Anything but the Economy for the Democrats

The presidential race cannot get any closer than it is right now. The RealClearPolitics polling average, which collects all the scores taken from all the polls in America, big and small, and then averages them, currently has Mitt Romney and Barack Obama at 46.4 percent approval rating.

September 4th was the first day of the Democratic National Convention. There are still some people in America who are undecided about who they will vote for, so the fact that Romney and Obama are in a dead heat right now means we desperately need those undecided voters. It is for this that it is my strong desire for every undecided voter to watch the DNC.

I’ve already written how I believe Sandra Fluke’s and Bill Clinton’s speeches will ultimately harm Obama, but there is another factor that I think will turn undecided voters onto Romney: The Democrats’ utter lack of seriousness, which will be on full display at the DNC.

There’s a giant sand sculpture of Obama that is placed outside the Bank of America Stadium, where the convention is being held. If I want voters to take me seriously, I would not authorize a sculpture to be anywhere within 100 miles of where I’m speaking. It’s tacky and narcissistic.

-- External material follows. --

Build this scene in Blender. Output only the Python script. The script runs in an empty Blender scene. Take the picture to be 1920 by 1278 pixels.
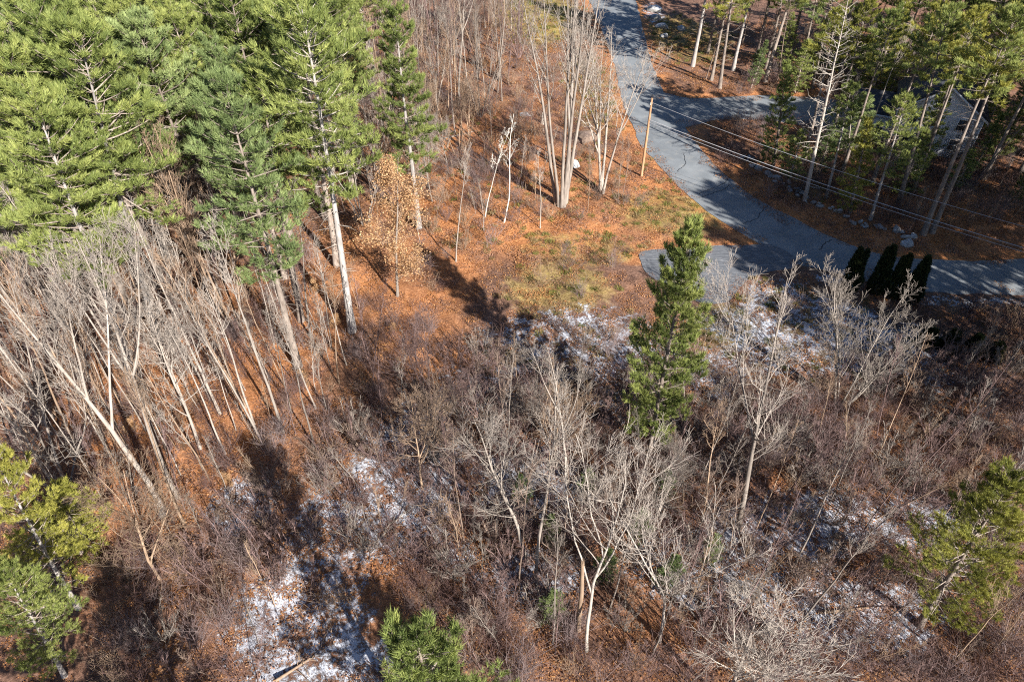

After four years of seeing our first post-modern, pop-culture president playing a record number of golf rounds, posing on the cover of countless magazines, from the nationally recognized to the obscure; after four years of late-night talk-show appearances and degrading the dignity of the office of the presidency, the last thing undecided voters want to see is probably a sculpture of the man, carved out in sand, and greatly resembling a bust from Mount Rushmore.

The sculpture is a minor annoyance when compared to the theme of the convention.

In 2008, the main issue on everybody’s mind, and Obama’s main goal (he claimed), was the economy. Obama ran in 2008 on fixing the economy. Four years later, the economy is still on everybody’s mind and in worse shape than when Obama took office, as sure a sign as any that he simply failed at the job we hired him to do. The theme of this year’s Democratic convention, however, is as far removed from economics as it can get. The theme is women are great, Republicans hate women, vote for the Democrat.

Rep. Nancy Pelosi will lead a “presentation” of females in Congress. Sandra Fluke will give a speech about contraception. Then there’s Cecile Richards, president of the Planned Parent Action Fund; Nancy Keenan, president of NARAL Pro-Choice America; Democratic National Committee Chairwoman Debbie Wasserman Schultz, one of the lead pushers of the “war on women” theme; and women’s rights activist Lilly Ledbetter. Given the enterprises of these women, are we to assume they are going to be speaking about the economy?

If undecided voters watch the DNC this week — particularly if they watched the RNC last week and all the substantive speeches that were given there — I can’t imagine their arriving at the conclusion that Democrats are at all serious about fixing the economy.